O PSDB foi açodado na discussão sobre a substituição de Temer, depois da eclosão da delação? O [presidente interino do partido] Tasso Jereissati foi açodado?
Não. Olha, cada um procurou avaliar com as informações que tinha uma alternativa, tendo como pedra de toque a destituição do presidente. Mas com o tempo ficou claro que esse processo seria muito doloroso.
Como o sr. avalia a situação do [presidente licenciado do PSDB, senador] Aécio[Neves (MG), acusado na Lava Jato]? Ele deveria ter saído? Não parece que o PSDB protege os seus?
Não. Acho que ele entregou ontem a presidência para o senador Tasso. Ele quer fazer um programa de governo que realmente responda ao desafio imenso colocado pela exposição das vergonhas e possibilidades do Brasil.
Vergonhas do PSDB também. Não falta autocrítica? Onde o partido errou?
A autocrítica é imperativa. O partido errou em práticas políticas nas quais concedemos à cultura com elementos de transgressão. Participamos do processo de construção de maioria parlamentar. Mesmo a questão das emendas, que é legal, dá uma margem de manobra muito grande ao Executivo. Isso tem de acabar.
O sr. coloca uma solução dentro da política, institucional. Mas se fala de que há o desejo pelo "novo", que FHC identificou como Luciano Huck e João Doria no campo tucano. É possível mudar com as figuras que estão aí, ou será preciso sacar um novo nome?
Tudo pode acontecer. Se prevalecer o salvacionismo em 2018, teremos uma situação semelhante à de 1989, quando o segundo turno teve dois salvacionistas, Collor e Lula. Agora pode surgir alguém.
O quanto pior melhor só interessa aos salvacionistas. Sem detrimento ao combate à corrupção, a sociedade quer mudança, um Natal melhor. Cabe a nós políticos interpretar isso. A última coisa que a política deveria contemplar é a eleição do ano que vem.
Nesse cenário, o PSDB tem um candidato, o Alckmin, que representa a institucionalidade, e o Doria, que tem esse caráter salvacionista. O sr. concorda?
O Doria teve uma eleição magnífica, e tem pela frente um grande desafio, que é focar na gestão em São Paulo. É o que o PSDB e São Paulo esperam dele. Quando penso na eleição do ano que vem, falo de outro candidatos, destacadamente Alckmin.

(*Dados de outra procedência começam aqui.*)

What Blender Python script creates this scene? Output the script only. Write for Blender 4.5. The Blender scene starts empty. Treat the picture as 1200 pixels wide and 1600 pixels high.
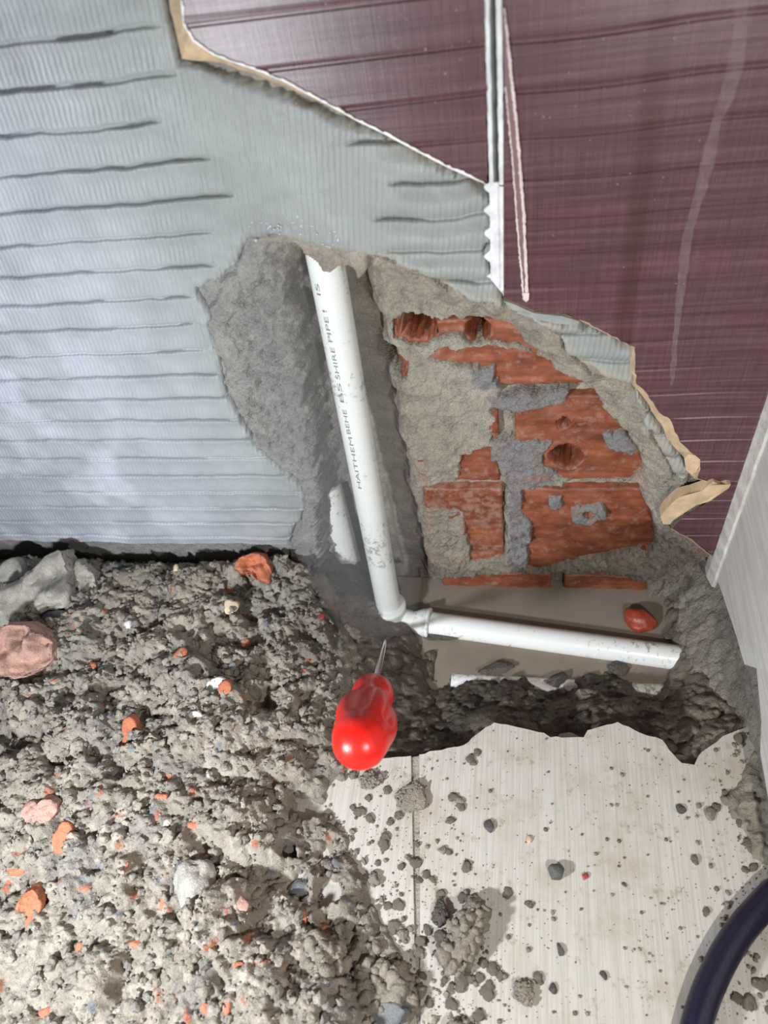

Como o sr. avalia a agenda nacional do Doria, em contraposição às críticas que o sr. mesmo fez a pontos de gestão básicos, como capim, semáforos quebrados...
Buracos.
Buracos. Como o sr. vê essa dicotomia?
Eu entendo que ele está tentando vender São Paulo num sentido positivo. Mas o resultado disso é de longo prazo, o que não desconsidero. Na realidade, ele está sendo demandado como novidade, como político que confronta o PT, com o que poderia fazer. Aí é que está o problema. Não está muito claro o que significa o Doria como gestor público. Tem muitos enunciados, mas os resultados ainda são muito precários.
Alguns tucanos dizem que Doria chegou tarde e, como no ditado, "quer sentar na janelinha". O que o sr. acha?
Eu acho a expressão meio vulgar. Diria que ele, movido por um resultado eleitoral espetacular, achou que teria condição do ponto de vista de gestão que lhe daria uma projeção grande. Mas estamos vendo que isso é insuficiente.